I'm learning the ADO.NET Entity Framework particulars and I found this highly instructional ADO.NET Entity Framework Overview document => http://msdn.microsoft.com/en-us/library/aa697427(vs.80).aspx

In it I found a somewhat contentious paragraph describing the value of the client-views infrastructure required to stylize the consumption of the logical data model, using .NET code rather than database views.
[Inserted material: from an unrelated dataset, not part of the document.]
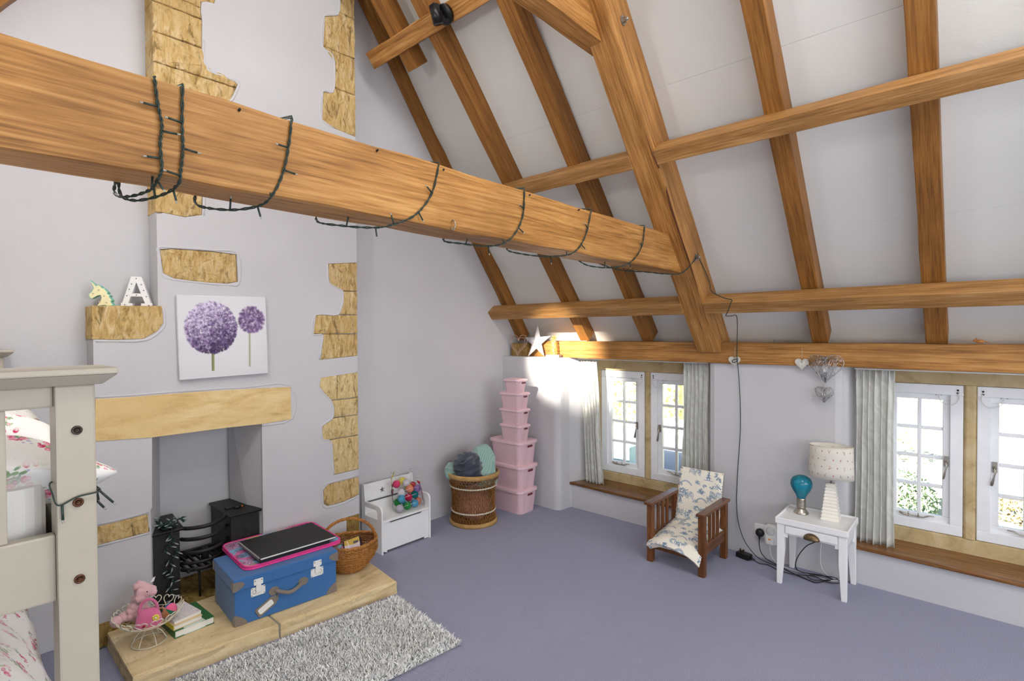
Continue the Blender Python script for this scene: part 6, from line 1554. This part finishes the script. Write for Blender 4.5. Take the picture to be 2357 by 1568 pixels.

An obvious question at this point would be why not just use traditional database views for this. While database views can abstract many of the mappings, often that solution won't work for several process and functional reasons: (a) many of the views are simply too complex to be generated and maintained by developers in a cost-effective way, even for some simple conceptual to logical mappings, (b) the classes of views that have the property of being automatically updatable at the store are limited, and (c) databases for core-systems in medium and large companies are used by many central and departmental applications, and having each individual application create several views in the database would pollute the database schema and create significant maintenance workload for the database administrators. In addition, database views are limited to the expressivity of the relational model, and typically lack some of the more real-world concepts of the Entity Data Model, such as inheritance and complex types.

I'd like to address this paragraph point by point since it is an obvious developer-helpless-against-the-database snippet of half truths that I think is troublesome too read, coming from my I-am-king-of-my-database point of view.

An obvious question at this point would be why not just use traditional database views for this.
This is a great question that was percolating in my mind the second I started reading about the client-view infrastructure. I love it when that happens.

While database views can abstract many of the mappings, often that solution won't work for several process and functional reasons: (a) many of the views are simply too complex to be generated and maintained by developers in a cost-effective way, even for some simple conceptual to logical mappings,
This has never happened to me even once. I've mapped dozens of domains to normalized database objects and all the necessary stylized views required from the nature of the conceptual model. Never once has it been too complicated or expensive to do. What I have experienced are conceptual models that radically change in structure because they never really represented whatever they were intended to represent in the first place. Such radical overhauls are problematic during development and possibly catastrophic post-production. However that is not a function of the shortcomings of the database tier to cooperate with whatever is asked from it. Also, I've seen conceptually illogical models that were overly complex and irrational to cover up the tracks of the modeling wing of the development team's incompetency - illogical irrational models are indeed too complex to be generated and maintained in a cost effective way. Perhaps, I've just never run into these simple conceptual models that can't be mapped to logical underpinnings in the database. My intuition says, show me such a model and my guess is that the model is ill-serving the application.

(b) the classes of views that have the property of being automatically updatable at the store are limited, and
This is true, sort of. A view can easily be constructed that provides an ambiguity on update, rendering this "automatic" feature unusable. However with Oracle, it's a simple matter to put an INSTEAD OF trigger to eliminate the ambiguity.

(c) databases for core-systems in medium and large companies are used by many central and departmental applications, and having each individual application create several views in the database would pollute the database schema
Huh? Every database platform has means to cleanly segregate database objects to eliminate this so-called "pollution". Calling something useful and perhaps necessary isn't really pollution, is it? It sounds like something the convenience store guy in Clerks would say, "You know the Customers are the only problem with this job." Also, when you have views in a database, the greatest asset of the database comes into play, physical integrity. For instance, if you have on of those core-systems, and the development team creates a new application that necessitates creating some views in the database there is no better means of knowing that changes to the core-systems physical structure have impacted this new application than when the view becomes invalid, obviously known from the data dictionary. This coupling is essential in my opinion.

and create significant maintenance workload for the database administrators,
If your database administrator is complaining about the maintenance workload for adding views into the database, please fire him immediately.

In addition, database views are limited to the expressivity of the relational model, and typically lack some of the more real-world concepts of the Entity Data Model, such as inheritance and complex types.
This is perhaps the most irritating statement. Listen up Mister and Missus Object Modeler: there isn't a single concept that you can model that the relational model can't persist. Period. If you believe otherwise, shed your belief immediately. Although you may not be able to express relationally your Masterpiece object model, that is reflection on you, not the massively stable and proven underpinnings of relational modeling. Just as a relational data guy like me struggles to create rich and useful conceptual object models realizes and admits where the rubber isn't meeting the road, me, so should you.